Records with scene code
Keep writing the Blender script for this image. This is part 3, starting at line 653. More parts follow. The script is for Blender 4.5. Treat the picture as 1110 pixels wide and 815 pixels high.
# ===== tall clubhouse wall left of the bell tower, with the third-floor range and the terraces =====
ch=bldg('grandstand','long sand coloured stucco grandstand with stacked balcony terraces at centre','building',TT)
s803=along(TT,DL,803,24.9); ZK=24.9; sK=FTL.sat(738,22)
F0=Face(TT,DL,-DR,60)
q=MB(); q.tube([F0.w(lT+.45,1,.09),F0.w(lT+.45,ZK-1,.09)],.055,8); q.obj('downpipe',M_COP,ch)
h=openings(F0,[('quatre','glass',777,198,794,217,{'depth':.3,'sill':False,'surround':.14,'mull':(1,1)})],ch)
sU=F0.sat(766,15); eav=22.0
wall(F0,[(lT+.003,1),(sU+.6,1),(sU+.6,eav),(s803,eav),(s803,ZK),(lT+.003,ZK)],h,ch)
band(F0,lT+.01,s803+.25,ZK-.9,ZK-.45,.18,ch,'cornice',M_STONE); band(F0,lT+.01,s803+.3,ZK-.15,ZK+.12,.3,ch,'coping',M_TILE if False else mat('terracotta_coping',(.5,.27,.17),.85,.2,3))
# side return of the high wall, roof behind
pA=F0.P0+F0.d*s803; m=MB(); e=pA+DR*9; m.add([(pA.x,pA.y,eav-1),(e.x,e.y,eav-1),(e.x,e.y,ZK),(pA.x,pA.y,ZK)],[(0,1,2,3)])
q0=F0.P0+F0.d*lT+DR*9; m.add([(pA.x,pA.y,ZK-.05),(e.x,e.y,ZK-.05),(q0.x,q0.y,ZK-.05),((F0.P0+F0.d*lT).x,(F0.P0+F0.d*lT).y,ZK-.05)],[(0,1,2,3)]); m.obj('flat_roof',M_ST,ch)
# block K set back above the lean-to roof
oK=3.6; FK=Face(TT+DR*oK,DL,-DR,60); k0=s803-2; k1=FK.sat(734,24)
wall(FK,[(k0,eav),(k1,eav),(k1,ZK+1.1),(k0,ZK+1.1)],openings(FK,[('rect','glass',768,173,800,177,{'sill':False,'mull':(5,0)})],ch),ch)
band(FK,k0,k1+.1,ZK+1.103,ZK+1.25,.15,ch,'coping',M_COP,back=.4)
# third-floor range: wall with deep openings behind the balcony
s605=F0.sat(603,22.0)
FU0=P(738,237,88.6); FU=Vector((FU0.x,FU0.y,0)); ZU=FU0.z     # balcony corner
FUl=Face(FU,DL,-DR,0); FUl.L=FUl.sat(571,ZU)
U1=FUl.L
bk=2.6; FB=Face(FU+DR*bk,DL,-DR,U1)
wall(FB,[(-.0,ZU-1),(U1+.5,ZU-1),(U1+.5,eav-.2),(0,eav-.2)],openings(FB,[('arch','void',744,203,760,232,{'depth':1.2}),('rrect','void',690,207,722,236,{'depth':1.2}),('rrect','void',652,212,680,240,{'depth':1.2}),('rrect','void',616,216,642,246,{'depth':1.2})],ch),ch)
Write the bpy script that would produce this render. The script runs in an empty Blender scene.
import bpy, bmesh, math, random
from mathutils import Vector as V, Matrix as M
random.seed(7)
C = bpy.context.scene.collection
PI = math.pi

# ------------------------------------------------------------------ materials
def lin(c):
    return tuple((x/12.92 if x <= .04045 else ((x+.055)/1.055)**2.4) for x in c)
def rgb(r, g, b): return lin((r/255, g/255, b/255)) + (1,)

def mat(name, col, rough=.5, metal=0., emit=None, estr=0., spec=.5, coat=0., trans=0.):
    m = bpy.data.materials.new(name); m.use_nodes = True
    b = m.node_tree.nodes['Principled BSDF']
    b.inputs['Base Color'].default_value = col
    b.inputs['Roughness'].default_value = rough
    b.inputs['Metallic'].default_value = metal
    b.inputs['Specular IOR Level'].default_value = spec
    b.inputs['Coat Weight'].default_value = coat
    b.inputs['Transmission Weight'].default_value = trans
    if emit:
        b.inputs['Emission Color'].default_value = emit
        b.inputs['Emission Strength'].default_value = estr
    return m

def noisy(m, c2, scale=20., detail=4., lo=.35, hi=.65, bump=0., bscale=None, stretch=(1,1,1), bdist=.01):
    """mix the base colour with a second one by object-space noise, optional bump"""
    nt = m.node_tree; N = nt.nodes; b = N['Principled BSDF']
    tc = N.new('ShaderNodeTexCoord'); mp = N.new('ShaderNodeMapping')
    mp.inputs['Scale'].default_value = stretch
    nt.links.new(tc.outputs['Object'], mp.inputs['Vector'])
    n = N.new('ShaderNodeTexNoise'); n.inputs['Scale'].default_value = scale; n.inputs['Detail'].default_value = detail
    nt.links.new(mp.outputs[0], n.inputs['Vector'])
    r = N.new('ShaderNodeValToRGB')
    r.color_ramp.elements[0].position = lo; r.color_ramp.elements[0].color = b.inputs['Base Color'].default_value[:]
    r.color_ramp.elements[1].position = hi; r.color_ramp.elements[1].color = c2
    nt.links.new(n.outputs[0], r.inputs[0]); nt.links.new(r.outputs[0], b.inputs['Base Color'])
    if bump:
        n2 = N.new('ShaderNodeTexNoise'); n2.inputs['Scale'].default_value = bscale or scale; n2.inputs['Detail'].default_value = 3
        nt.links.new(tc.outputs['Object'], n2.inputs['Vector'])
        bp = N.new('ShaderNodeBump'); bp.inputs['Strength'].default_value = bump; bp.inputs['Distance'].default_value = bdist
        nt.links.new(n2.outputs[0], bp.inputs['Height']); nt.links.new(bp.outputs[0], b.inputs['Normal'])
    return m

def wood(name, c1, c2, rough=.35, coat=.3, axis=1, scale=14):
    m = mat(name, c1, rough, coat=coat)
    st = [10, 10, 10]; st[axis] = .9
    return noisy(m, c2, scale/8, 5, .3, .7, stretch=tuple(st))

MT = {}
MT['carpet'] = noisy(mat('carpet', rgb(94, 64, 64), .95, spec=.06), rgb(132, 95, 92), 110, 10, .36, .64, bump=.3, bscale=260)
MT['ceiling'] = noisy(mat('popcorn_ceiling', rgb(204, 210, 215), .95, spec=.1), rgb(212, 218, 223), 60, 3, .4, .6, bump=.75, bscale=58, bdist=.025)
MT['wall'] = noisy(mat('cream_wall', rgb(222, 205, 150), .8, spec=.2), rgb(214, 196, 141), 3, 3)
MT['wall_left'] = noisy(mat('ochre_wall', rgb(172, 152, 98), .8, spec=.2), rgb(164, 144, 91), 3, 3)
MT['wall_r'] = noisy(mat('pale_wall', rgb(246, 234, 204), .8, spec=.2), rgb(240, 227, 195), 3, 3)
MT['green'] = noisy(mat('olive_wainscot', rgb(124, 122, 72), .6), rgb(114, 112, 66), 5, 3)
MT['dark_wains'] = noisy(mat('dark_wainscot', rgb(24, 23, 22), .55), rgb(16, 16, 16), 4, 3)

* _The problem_
Print out the whole listing exactly as it appears.

* _Exercise response_
Keep writing the Blender script for this image. This is part 3, starting at line 653. More parts follow. The script is for Blender 4.5. Treat the picture as 1110 pixels wide and 815 pixels high.
# ===== tall clubhouse wall left of the bell tower, with the third-floor range and the terraces =====
ch=bldg('grandstand','long sand coloured stucco grandstand with stacked balcony terraces at centre','building',TT)
s803=along(TT,DL,803,24.9); ZK=24.9; sK=FTL.sat(738,22)
F0=Face(TT,DL,-DR,60)
q=MB(); q.tube([F0.w(lT+.45,1,.09),F0.w(lT+.45,ZK-1,.09)],.055,8); q.obj('downpipe',M_COP,ch)
h=openings(F0,[('quatre','glass',777,198,794,217,{'depth':.3,'sill':False,'surround':.14,'mull':(1,1)})],ch)
sU=F0.sat(766,15); eav=22.0
wall(F0,[(lT+.003,1),(sU+.6,1),(sU+.6,eav),(s803,eav),(s803,ZK),(lT+.003,ZK)],h,ch)
band(F0,lT+.01,s803+.25,ZK-.9,ZK-.45,.18,ch,'cornice',M_STONE); band(F0,lT+.01,s803+.3,ZK-.15,ZK+.12,.3,ch,'coping',M_TILE if False else mat('terracotta_coping',(.5,.27,.17),.85,.2,3))
# side return of the high wall, roof behind
pA=F0.P0+F0.d*s803; m=MB(); e=pA+DR*9; m.add([(pA.x,pA.y,eav-1),(e.x,e.y,eav-1),(e.x,e.y,ZK),(pA.x,pA.y,ZK)],[(0,1,2,3)])
q0=F0.P0+F0.d*lT+DR*9; m.add([(pA.x,pA.y,ZK-.05),(e.x,e.y,ZK-.05),(q0.x,q0.y,ZK-.05),((F0.P0+F0.d*lT).x,(F0.P0+F0.d*lT).y,ZK-.05)],[(0,1,2,3)]); m.obj('flat_roof',M_ST,ch)
# block K set back above the lean-to roof
oK=3.6; FK=Face(TT+DR*oK,DL,-DR,60); k0=s803-2; k1=FK.sat(734,24)
wall(FK,[(k0,eav),(k1,eav),(k1,ZK+1.1),(k0,ZK+1.1)],openings(FK,[('rect','glass',768,173,800,177,{'sill':False,'mull':(5,0)})],ch),ch)
band(FK,k0,k1+.1,ZK+1.103,ZK+1.25,.15,ch,'coping',M_COP,back=.4)
# third-floor range: wall with deep openings behind the balcony
s605=F0.sat(603,22.0)
FU0=P(738,237,88.6); FU=Vector((FU0.x,FU0.y,0)); ZU=FU0.z     # balcony corner
FUl=Face(FU,DL,-DR,0); FUl.L=FUl.sat(571,ZU)
U1=FUl.L
bk=2.6; FB=Face(FU+DR*bk,DL,-DR,U1)
wall(FB,[(-.0,ZU-1),(U1+.5,ZU-1),(U1+.5,eav-.2),(0,eav-.2)],openings(FB,[('arch','void',744,203,760,232,{'depth':1.2}),('rrect','void',690,207,722,236,{'depth':1.2}),('rrect','void',652,212,680,240,{'depth':1.2}),('rrect','void',616,216,642,246,{'depth':1.2})],ch),ch)
Write the bpy script that would produce this render. The script runs in an empty Blender scene.
import bpy, bmesh, math, random
from mathutils import Vector as V, Matrix as M
random.seed(7)
C = bpy.context.scene.collection
PI = math.pi

# ------------------------------------------------------------------ materials
def lin(c):
    return tuple((x/12.92 if x <= .04045 else ((x+.055)/1.055)**2.4) for x in c)
def rgb(r, g, b): return lin((r/255, g/255, b/255)) + (1,)

def mat(name, col, rough=.5, metal=0., emit=None, estr=0., spec=.5, coat=0., trans=0.):
    m = bpy.data.materials.new(name); m.use_nodes = True
    b = m.node_tree.nodes['Principled BSDF']
    b.inputs['Base Color'].default_value = col
    b.inputs['Roughness'].default_value = rough
    b.inputs['Metallic'].default_value = metal
    b.inputs['Specular IOR Level'].default_value = spec
    b.inputs['Coat Weight'].default_value = coat
    b.inputs['Transmission Weight'].default_value = trans
    if emit:
        b.inputs['Emission Color'].default_value = emit
        b.inputs['Emission Strength'].default_value = estr
    return m

def noisy(m, c2, scale=20., detail=4., lo=.35, hi=.65, bump=0., bscale=None, stretch=(1,1,1), bdist=.01):
    """mix the base colour with a second one by object-space noise, optional bump"""
    nt = m.node_tree; N = nt.nodes; b = N['Principled BSDF']
    tc = N.new('ShaderNodeTexCoord'); mp = N.new('ShaderNodeMapping')
    mp.inputs['Scale'].default_value = stretch
    nt.links.new(tc.outputs['Object'], mp.inputs['Vector'])
    n = N.new('ShaderNodeTexNoise'); n.inputs['Scale'].default_value = scale; n.inputs['Detail'].default_value = detail
    nt.links.new(mp.outputs[0], n.inputs['Vector'])
    r = N.new('ShaderNodeValToRGB')
    r.color_ramp.elements[0].position = lo; r.color_ramp.elements[0].color = b.inputs['Base Color'].default_value[:]
    r.color_ramp.elements[1].position = hi; r.color_ramp.elements[1].color = c2
    nt.links.new(n.outputs[0], r.inputs[0]); nt.links.new(r.outputs[0], b.inputs['Base Color'])
    if bump:
        n2 = N.new('ShaderNodeTexNoise'); n2.inputs['Scale'].default_value = bscale or scale; n2.inputs['Detail'].default_value = 3
        nt.links.new(tc.outputs['Object'], n2.inputs['Vector'])
        bp = N.new('ShaderNodeBump'); bp.inputs['Strength'].default_value = bump; bp.inputs['Distance'].default_value = bdist
        nt.links.new(n2.outputs[0], bp.inputs['Height']); nt.links.new(bp.outputs[0], b.inputs['Normal'])
    return m

def wood(name, c1, c2, rough=.35, coat=.3, axis=1, scale=14):
    m = mat(name, c1, rough, coat=coat)
    st = [10, 10, 10]; st[axis] = .9
    return noisy(m, c2, scale/8, 5, .3, .7, stretch=tuple(st))

MT = {}
MT['carpet'] = noisy(mat('carpet', rgb(94, 64, 64), .95, spec=.06), rgb(132, 95, 92), 110, 10, .36, .64, bump=.3, bscale=260)
MT['ceiling'] = noisy(mat('popcorn_ceiling', rgb(204, 210, 215), .95, spec=.1), rgb(212, 218, 223), 60, 3, .4, .6, bump=.75, bscale=58, bdist=.025)
MT['wall'] = noisy(mat('cream_wall', rgb(222, 205, 150), .8, spec=.2), rgb(214, 196, 141), 3, 3)
MT['wall_left'] = noisy(mat('ochre_wall', rgb(172, 152, 98), .8, spec=.2), rgb(164, 144, 91), 3, 3)
MT['wall_r'] = noisy(mat('pale_wall', rgb(246, 234, 204), .8, spec=.2), rgb(240, 227, 195), 3, 3)
MT['green'] = noisy(mat('olive_wainscot', rgb(124, 122, 72), .6), rgb(114, 112, 66), 5, 3)
MT['dark_wains'] = noisy(mat('dark_wainscot', rgb(24, 23, 22), .55), rgb(16, 16, 16), 4, 3)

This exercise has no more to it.